• [Task brief]
Copy every line that holds "pixels".

-- start of Data --

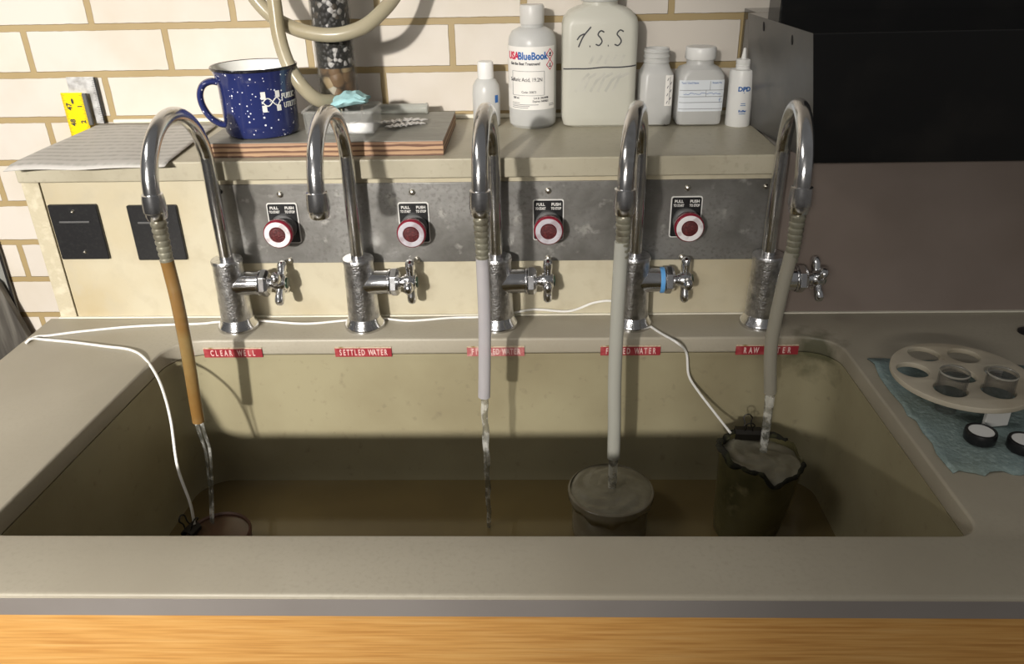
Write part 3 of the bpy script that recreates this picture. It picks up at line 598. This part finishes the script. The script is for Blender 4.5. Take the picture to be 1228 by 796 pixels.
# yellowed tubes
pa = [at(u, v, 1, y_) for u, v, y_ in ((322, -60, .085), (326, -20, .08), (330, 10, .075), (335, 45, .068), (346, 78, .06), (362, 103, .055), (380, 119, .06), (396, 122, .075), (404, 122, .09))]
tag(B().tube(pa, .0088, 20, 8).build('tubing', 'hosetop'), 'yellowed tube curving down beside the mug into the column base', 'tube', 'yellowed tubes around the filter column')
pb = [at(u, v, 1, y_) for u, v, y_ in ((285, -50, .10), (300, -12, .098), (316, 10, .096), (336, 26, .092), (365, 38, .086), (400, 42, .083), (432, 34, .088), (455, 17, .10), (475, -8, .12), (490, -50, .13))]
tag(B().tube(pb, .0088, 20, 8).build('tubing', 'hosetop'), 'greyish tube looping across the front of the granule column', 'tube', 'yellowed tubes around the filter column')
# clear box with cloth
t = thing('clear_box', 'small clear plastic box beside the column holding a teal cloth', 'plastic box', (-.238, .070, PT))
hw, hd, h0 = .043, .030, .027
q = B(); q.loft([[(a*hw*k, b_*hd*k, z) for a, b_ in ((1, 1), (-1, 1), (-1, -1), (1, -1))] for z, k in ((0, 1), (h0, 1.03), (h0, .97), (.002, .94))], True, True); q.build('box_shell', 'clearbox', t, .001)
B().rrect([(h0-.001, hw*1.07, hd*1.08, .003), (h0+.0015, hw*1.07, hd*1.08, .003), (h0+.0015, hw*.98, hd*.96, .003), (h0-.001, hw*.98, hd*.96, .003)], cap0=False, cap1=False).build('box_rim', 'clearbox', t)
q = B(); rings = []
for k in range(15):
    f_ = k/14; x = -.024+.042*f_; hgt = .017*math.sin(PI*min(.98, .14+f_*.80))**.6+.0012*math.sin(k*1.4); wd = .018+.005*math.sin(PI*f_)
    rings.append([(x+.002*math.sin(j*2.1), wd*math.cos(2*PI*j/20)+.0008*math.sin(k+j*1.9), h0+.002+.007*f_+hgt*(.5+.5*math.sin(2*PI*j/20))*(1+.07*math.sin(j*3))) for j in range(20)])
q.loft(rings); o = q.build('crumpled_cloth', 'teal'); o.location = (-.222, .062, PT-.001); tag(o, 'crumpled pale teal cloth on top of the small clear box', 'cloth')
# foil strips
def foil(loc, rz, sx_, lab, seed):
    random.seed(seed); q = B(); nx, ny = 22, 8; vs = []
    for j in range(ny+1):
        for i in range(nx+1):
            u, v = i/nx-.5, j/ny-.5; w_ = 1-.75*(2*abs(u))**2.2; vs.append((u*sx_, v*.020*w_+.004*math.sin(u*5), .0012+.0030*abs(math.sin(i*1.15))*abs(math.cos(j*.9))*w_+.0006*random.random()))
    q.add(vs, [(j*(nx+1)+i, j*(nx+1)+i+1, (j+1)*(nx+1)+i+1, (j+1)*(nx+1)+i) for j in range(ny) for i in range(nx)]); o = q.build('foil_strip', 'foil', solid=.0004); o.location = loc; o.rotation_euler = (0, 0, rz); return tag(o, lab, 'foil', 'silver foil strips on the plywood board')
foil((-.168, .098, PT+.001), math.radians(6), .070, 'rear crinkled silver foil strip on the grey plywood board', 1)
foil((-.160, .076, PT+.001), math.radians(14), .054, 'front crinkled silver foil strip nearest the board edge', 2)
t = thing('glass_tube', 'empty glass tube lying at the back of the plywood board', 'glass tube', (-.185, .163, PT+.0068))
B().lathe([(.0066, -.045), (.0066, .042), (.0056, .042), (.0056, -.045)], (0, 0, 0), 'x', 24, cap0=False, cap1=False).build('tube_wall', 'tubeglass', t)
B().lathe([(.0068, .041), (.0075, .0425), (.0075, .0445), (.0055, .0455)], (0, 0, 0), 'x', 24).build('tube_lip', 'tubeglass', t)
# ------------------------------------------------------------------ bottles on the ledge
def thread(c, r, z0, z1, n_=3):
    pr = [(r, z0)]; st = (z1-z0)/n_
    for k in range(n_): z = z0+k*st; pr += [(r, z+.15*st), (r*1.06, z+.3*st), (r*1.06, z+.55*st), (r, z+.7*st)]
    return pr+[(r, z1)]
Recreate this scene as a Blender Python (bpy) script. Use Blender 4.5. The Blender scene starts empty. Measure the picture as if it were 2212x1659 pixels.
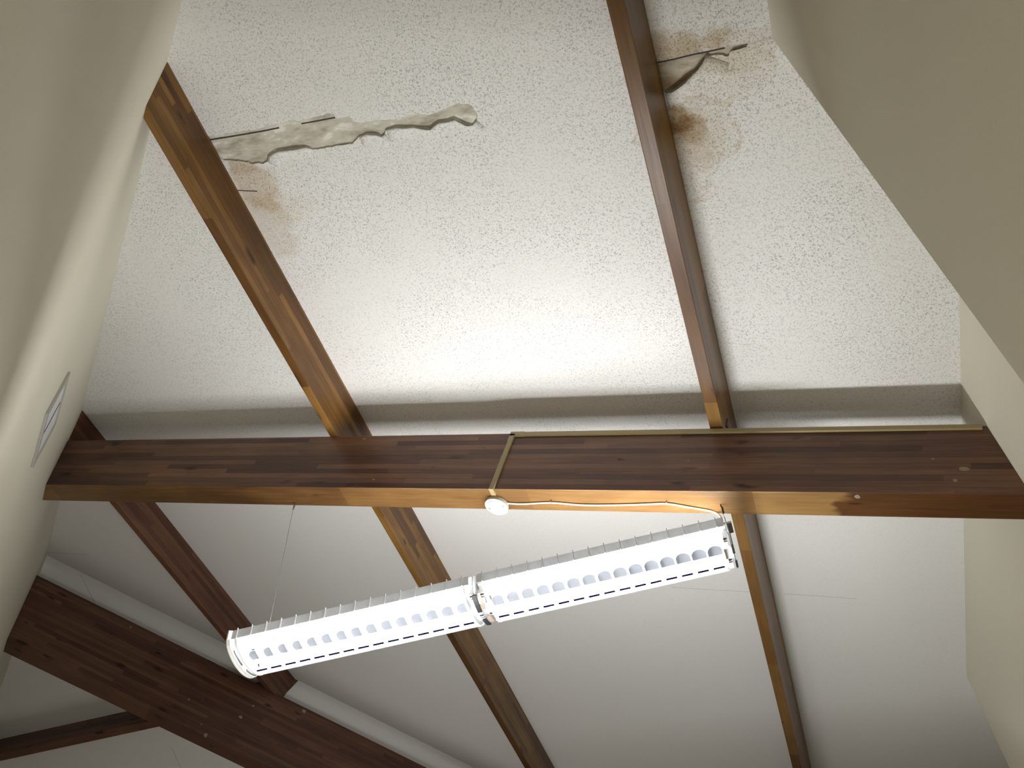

-- end of Data --

• [Solution]
Write part 3 of the bpy script that recreates this picture. It picks up at line 598. This part finishes the script. The script is for Blender 4.5. Take the picture to be 1228 by 796 pixels.
Recreate this scene as a Blender Python (bpy) script. Use Blender 4.5. The Blender scene starts empty. Measure the picture as if it were 2212x1659 pixels.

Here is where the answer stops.